Regia di Alessandro Genovesi vedi scheda film
Facile, troppo facile sposarsi a Berlino, quando ci si chiama Antonio e Paolo e la cerimonia vuole suggellare tutto quello di positivo che esiste in una bella storia d’amore di coppia che guarda alla persona e non al sesso dei reciproci elementi che ne costituiscono parte integrante.
Ma visto che Paolo soffre per non essere messo in condizione di conoscere la famiglia del suo innamorato, per sfida quest’ultimo decide di portarlo a casa dei genitori, nei dintorni di Civica, per rendere edotti i parenti del sentimento che unisce i due.
Peccato che il padre Antonio, sindaco progressista (ma solo a parole) dell’ameno borgo, non ne voglia sapere di quella unione, tanto più quando scopre che sua moglie intende benedirla solo a patto che si celebri con un matrimonio in grande stile e che l’officiante sia proprio il padre-primo cittadino.
Crisi coniugale da parte della vecchia coppia, crisi sentimentale dei futuri sposi quando si intromette la tendenziosa ex fidanzata di Antonio, ad insidiare le già complicate dinamiche di una celebrazione che nell’Italia della tradizione, appare come una eresia pronta a sottoporsi a pettegolezzi e malizie di ogni genere.
Nemmeno l’intervento salutare di un francescano fuori dagli schemi (Antonio Catania, il migliore tra gli attori coinvolti, assieme a Dino Abbrescia, a tratti piuttosto divertente nel ruolo dell’amico sconvolto da crisi di identità), riuscirà a rendere facile un percorso celebrativo che sembrerà un calvario, almeno per entrambi gli sposi.
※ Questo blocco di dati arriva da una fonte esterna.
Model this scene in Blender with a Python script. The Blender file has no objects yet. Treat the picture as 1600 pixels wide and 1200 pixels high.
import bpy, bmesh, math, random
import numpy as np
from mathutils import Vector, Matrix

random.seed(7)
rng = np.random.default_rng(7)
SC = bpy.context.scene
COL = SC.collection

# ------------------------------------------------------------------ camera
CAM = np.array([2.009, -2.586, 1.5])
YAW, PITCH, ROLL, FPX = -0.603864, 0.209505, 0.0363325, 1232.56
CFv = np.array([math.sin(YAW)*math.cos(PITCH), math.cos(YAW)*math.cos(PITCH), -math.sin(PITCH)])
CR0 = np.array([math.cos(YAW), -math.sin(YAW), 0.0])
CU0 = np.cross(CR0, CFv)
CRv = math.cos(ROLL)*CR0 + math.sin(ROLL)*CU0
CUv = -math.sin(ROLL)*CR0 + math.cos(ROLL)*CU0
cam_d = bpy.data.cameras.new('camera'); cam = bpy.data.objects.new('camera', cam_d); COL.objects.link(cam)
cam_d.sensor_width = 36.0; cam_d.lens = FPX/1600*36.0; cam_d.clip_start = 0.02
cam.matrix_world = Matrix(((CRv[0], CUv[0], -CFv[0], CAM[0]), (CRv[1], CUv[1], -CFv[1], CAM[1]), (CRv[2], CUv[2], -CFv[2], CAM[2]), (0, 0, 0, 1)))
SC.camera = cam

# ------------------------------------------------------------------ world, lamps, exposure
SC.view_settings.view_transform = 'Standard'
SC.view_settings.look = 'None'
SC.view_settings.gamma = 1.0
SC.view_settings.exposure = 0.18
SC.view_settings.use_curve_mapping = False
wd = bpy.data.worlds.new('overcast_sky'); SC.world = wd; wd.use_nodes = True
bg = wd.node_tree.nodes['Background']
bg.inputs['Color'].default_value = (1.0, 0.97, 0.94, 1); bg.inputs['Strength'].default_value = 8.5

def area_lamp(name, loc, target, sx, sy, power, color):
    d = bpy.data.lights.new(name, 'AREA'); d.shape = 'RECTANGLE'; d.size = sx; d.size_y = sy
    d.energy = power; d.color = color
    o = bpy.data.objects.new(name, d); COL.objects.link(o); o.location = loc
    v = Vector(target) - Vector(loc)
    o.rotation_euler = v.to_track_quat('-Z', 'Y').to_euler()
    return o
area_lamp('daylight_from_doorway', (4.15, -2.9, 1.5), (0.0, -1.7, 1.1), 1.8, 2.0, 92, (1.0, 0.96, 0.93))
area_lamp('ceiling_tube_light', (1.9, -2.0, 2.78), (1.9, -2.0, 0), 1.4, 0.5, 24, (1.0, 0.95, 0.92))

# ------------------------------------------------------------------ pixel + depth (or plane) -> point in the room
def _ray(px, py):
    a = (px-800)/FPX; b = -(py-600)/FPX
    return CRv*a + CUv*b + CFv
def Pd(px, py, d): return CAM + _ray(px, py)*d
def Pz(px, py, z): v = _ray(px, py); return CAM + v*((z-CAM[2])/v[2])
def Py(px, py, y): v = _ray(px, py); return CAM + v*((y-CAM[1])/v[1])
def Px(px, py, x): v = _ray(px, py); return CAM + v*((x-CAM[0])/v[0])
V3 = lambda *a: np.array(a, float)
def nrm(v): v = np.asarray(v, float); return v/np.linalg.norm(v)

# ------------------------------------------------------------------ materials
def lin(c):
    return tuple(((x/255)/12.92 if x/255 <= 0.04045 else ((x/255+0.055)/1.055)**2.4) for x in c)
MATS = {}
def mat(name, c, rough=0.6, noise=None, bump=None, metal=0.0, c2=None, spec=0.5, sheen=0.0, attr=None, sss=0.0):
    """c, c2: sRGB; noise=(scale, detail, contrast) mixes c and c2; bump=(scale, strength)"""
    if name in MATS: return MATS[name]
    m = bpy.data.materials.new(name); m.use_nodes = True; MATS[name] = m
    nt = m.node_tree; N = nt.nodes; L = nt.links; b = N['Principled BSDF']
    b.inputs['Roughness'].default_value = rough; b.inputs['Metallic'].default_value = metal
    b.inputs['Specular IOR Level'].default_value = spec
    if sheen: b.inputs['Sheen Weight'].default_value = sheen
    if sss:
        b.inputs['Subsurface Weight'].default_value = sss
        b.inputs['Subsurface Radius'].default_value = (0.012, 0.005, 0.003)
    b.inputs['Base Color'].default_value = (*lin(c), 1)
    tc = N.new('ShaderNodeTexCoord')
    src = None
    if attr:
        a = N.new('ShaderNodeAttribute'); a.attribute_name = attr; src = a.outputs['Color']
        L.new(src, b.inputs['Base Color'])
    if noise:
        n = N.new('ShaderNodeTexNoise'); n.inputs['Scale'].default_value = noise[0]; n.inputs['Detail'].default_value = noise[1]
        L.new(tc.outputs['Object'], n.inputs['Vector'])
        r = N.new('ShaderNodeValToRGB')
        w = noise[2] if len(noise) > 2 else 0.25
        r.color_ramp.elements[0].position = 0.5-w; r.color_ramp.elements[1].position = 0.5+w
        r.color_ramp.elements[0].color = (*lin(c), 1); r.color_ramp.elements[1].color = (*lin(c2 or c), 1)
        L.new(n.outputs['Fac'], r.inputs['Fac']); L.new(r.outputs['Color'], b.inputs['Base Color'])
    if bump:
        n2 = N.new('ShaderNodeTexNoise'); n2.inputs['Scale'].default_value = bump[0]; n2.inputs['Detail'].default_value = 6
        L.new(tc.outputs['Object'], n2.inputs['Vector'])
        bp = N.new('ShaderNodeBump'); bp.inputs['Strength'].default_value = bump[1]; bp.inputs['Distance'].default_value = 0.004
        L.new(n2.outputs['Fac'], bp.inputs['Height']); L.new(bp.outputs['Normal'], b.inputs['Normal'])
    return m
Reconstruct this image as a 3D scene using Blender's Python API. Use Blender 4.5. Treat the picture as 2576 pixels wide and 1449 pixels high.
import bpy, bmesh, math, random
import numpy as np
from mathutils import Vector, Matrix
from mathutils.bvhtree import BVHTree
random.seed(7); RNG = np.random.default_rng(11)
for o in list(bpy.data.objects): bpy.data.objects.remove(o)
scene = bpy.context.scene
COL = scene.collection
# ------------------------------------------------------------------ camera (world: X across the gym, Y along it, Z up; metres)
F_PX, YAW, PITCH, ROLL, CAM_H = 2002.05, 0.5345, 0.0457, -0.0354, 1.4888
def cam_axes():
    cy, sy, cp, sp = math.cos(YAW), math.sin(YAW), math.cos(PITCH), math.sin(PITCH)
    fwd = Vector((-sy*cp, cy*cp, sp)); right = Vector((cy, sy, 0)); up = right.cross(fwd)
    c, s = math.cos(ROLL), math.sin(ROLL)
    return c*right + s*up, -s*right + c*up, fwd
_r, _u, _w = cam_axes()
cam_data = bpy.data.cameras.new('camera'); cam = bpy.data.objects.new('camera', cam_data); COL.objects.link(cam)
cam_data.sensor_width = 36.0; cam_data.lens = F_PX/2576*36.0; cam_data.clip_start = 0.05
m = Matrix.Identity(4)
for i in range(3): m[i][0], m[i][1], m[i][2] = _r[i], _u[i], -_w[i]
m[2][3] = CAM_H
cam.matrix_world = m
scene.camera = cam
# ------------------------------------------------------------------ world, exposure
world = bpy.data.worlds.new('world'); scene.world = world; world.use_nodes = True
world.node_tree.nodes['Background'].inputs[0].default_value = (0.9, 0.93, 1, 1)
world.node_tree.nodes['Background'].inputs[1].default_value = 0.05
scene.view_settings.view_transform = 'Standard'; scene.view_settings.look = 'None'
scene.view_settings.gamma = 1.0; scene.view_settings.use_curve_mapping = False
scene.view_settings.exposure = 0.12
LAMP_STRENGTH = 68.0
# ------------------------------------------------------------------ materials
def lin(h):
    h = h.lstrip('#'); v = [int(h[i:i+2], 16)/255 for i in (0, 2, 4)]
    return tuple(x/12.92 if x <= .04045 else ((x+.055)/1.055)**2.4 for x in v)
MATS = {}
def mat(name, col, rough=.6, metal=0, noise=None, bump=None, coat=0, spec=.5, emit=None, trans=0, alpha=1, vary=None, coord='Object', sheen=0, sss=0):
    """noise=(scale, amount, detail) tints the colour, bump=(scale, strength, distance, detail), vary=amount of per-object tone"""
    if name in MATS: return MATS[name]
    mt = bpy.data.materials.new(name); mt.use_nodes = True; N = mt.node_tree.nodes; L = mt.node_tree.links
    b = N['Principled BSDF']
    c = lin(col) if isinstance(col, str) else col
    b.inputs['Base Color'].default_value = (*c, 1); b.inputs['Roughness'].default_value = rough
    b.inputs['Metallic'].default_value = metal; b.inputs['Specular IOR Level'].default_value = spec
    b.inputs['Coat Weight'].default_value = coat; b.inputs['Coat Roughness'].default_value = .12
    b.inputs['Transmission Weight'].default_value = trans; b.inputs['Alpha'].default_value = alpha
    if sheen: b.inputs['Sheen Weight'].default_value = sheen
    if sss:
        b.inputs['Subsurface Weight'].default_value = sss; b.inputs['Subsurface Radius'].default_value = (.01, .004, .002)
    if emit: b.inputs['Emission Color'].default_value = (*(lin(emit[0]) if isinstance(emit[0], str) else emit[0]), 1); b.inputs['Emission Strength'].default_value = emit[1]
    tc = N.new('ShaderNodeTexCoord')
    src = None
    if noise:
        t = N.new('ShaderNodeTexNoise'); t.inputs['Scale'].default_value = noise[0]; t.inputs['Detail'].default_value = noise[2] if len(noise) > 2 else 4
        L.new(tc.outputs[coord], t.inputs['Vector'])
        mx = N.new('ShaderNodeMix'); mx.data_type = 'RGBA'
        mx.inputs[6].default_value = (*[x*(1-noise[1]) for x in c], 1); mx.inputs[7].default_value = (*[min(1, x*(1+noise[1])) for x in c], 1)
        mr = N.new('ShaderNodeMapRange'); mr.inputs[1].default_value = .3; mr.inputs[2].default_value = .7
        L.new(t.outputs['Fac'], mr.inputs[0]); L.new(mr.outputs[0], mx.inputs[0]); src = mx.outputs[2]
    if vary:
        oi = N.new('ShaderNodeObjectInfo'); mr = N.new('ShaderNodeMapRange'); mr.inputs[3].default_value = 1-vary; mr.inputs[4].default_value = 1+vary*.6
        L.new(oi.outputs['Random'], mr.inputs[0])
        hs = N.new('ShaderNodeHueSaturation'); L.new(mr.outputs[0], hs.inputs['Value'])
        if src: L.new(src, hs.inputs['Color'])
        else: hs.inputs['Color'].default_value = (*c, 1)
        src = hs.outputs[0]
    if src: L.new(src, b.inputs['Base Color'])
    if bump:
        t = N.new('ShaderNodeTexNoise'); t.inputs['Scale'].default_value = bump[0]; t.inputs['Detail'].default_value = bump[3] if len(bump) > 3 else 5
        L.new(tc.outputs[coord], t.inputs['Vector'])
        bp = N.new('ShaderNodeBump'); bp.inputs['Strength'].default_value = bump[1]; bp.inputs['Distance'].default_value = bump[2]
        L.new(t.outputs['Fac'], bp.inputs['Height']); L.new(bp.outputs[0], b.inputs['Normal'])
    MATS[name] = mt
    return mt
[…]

Alessandro Genovesi tenta di aggiungere una tematica seria, attuale, forte, al suo stile consueto di ricondursi agli scontati margini di una commedia facile e di costume, sfruttando – purtroppo – tutti i cliché e le situazioni, geografiche e folkloristiche, di una Italietta finta e cabarettistica, che pretende di ricondursi e risolversi entro i limiti fittizi di una cornice falsata, da bel paese tutto graziosità fasulle, ma di fatto posticcia, irreale, solo vezzosamente scenografica e tipica di un inganno da situazione idilliaca, da favoletta fragile, puerile, superficiale, entro i costumi ormai dilaganti della inflazionatissima commedia commerciale apparentemente innocua ma di fatto micidiale, che affligge molto della nostra produzione cinematografica attuale, ormai nemmeno più baciata da un successo scontato.
Un finale frettoloso, trascinante e a suon di musical genera brividi iniziali di orrore, che tuttavia alla fine aggiustano un po’ il tono ad una farsa facile e piuttosto indigesta, all’interno della quale anche due attori navigati come Diego Abatantuono e Monica Guerritore, si muovono con un certo tendenziale imbarazzo.
Meglio allora i due ragazzi protagonisti, Salvatore Esposito e Cristiano Caccamo, anche quando in ostaggio di quella terrificante macchietta di Enzo Miccio, emblema di una tv spazzatura che contagia pure certo cinema di poco conto.